I have to admit, however, I already struggle with limiting the time I spend online drilling down on topics that catch my interest, or are necessary to move my writing along. But with iTunes U, the difference for me is that it offers organized extemporaneous information loading. I know that reads like an overwritten contradiction, but this is where that comes from: When I first opened the app and figured out what it offered, I was relieving myself from writing that wasn't going well. I needed some inspiration and motivation to chew on that would get me back to work sooner rather than later.

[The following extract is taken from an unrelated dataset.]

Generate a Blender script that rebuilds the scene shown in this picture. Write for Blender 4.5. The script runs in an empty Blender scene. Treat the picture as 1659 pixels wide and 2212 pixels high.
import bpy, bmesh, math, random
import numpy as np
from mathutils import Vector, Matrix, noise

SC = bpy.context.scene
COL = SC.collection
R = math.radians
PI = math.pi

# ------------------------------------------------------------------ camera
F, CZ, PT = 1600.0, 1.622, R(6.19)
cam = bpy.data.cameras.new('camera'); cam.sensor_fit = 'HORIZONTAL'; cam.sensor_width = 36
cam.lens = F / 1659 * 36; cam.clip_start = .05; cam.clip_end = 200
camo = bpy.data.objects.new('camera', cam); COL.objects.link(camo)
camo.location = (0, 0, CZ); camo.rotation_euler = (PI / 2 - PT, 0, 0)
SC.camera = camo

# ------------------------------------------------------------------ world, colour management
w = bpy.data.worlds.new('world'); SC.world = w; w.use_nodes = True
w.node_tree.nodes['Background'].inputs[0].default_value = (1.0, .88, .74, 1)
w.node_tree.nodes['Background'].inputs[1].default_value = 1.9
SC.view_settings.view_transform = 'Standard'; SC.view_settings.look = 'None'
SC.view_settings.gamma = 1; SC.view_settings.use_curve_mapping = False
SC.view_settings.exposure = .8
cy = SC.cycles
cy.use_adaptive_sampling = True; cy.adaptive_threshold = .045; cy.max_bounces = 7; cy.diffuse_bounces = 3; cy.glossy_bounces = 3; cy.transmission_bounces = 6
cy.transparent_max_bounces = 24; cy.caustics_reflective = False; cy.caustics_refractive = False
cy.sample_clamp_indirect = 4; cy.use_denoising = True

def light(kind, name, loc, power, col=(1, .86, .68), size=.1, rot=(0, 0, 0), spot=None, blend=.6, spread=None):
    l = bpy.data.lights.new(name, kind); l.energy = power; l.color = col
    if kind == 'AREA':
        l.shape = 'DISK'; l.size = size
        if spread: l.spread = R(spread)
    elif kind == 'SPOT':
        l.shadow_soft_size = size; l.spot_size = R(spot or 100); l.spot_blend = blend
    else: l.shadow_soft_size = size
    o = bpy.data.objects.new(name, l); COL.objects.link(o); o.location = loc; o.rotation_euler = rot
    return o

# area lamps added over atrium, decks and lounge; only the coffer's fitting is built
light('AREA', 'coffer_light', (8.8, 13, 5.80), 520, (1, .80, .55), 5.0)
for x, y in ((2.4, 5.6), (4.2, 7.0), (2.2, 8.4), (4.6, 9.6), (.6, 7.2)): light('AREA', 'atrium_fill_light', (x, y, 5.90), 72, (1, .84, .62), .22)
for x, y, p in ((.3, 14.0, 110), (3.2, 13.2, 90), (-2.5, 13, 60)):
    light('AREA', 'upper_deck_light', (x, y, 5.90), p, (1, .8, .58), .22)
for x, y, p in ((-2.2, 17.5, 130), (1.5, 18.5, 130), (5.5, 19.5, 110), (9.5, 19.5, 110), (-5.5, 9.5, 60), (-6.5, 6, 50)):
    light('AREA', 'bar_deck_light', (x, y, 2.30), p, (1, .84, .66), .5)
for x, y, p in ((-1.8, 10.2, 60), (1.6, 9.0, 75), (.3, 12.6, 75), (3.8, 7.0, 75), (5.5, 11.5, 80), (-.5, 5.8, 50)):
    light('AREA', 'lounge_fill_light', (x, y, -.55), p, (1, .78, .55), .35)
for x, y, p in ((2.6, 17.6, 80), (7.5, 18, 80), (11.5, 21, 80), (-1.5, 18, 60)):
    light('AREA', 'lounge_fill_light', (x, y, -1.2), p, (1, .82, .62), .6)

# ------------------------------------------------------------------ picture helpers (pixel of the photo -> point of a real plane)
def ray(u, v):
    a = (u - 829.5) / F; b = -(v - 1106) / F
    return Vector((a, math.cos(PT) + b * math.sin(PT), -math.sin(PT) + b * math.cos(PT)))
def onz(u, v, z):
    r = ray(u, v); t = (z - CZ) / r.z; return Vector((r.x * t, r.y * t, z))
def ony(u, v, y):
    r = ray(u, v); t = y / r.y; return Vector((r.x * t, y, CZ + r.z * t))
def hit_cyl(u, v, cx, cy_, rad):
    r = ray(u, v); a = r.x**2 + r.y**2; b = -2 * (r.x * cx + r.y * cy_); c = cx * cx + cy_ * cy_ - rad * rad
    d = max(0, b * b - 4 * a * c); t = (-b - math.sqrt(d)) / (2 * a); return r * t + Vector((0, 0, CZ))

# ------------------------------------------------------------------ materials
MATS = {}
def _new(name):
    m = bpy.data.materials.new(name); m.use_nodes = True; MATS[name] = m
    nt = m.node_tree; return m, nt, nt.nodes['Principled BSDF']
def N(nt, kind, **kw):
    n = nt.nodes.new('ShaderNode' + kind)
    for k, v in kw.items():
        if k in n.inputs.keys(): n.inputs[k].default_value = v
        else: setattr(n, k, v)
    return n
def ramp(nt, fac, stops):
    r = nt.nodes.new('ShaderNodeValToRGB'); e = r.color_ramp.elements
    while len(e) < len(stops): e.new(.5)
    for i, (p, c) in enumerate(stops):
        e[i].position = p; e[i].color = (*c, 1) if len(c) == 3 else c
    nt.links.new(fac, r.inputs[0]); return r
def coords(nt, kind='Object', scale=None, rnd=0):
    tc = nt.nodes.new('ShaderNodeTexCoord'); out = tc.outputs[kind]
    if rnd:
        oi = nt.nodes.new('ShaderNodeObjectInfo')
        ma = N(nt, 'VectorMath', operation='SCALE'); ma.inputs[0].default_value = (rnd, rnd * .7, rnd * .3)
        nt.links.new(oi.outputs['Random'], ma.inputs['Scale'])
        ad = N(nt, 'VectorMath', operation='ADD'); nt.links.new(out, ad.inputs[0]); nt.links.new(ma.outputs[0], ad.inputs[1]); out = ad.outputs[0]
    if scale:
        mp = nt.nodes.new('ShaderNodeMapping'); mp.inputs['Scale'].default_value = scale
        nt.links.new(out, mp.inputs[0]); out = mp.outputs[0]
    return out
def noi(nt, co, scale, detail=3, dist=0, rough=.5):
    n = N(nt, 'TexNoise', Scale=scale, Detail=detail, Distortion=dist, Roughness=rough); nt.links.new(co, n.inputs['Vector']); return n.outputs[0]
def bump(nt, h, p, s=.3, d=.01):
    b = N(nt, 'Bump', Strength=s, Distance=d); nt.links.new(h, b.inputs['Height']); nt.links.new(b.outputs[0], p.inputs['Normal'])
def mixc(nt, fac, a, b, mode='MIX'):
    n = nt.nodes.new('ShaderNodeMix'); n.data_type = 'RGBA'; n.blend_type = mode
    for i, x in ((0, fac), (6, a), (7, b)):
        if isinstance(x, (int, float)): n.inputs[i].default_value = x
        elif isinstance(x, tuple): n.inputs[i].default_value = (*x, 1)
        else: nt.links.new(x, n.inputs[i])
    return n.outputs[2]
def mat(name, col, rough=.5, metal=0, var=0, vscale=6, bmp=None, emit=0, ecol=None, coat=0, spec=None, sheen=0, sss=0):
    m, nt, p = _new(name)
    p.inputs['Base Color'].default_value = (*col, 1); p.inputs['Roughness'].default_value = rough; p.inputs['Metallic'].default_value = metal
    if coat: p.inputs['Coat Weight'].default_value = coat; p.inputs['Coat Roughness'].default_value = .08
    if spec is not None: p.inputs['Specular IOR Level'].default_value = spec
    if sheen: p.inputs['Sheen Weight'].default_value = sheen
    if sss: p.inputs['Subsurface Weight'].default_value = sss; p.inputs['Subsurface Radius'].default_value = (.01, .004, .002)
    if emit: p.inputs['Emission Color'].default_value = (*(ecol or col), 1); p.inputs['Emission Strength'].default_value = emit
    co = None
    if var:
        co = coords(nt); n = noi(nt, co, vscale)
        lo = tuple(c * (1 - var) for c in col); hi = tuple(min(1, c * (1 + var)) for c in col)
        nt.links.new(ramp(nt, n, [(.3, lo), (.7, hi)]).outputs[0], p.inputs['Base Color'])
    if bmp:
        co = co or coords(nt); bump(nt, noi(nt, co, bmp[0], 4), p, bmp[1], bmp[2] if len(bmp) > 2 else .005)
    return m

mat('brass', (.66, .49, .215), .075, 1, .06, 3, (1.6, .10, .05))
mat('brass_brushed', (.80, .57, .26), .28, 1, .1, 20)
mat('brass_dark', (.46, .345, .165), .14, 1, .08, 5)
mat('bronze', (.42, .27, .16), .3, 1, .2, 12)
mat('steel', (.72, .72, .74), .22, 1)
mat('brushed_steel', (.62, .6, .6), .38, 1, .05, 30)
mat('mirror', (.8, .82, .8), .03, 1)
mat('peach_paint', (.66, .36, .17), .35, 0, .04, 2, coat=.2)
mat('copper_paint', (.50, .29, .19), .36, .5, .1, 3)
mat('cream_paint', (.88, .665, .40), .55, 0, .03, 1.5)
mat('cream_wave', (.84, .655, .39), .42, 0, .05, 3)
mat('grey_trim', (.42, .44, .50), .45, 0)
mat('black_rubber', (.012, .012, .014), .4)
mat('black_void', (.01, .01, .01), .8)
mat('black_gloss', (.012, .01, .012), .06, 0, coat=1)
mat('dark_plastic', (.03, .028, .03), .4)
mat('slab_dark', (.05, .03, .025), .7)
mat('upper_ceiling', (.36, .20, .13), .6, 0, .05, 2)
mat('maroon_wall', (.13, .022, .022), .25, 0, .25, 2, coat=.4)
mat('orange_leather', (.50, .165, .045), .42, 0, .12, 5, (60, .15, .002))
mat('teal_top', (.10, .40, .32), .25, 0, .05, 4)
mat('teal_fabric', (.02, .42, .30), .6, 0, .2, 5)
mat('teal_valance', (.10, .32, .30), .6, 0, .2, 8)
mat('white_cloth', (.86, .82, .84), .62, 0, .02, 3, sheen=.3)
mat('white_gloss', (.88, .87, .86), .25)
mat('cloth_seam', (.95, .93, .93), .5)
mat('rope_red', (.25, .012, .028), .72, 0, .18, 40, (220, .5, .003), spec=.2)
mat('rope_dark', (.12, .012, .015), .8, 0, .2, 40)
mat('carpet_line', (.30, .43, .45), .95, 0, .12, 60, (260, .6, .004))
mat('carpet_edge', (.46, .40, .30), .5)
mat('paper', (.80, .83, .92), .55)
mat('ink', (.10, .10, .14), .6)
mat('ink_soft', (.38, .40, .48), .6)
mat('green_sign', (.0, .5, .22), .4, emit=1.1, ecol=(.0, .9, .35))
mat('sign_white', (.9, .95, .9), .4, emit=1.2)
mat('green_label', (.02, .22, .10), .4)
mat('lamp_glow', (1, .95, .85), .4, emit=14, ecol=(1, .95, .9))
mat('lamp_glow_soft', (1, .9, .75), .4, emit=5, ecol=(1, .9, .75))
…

I needed some fundamental reminders that would shoosh the editor and quell the critic.
So, the first course on my iTunes U bookshelf ends up being "Creative Writing: A Master Class." The suggested duration of the course is 8 weeks, but I get what I need in about 8 minutes when I plug into a video of award-winning playwright/screenwriter Suzan-Lori Parks and her first rule of thumb is "entertain all your far out ideas." Those words (golden to a writer in the midst of an urban fantasy trilogy) and the anecdote she offers with them have me nodding and smiling and eager to get back to writing.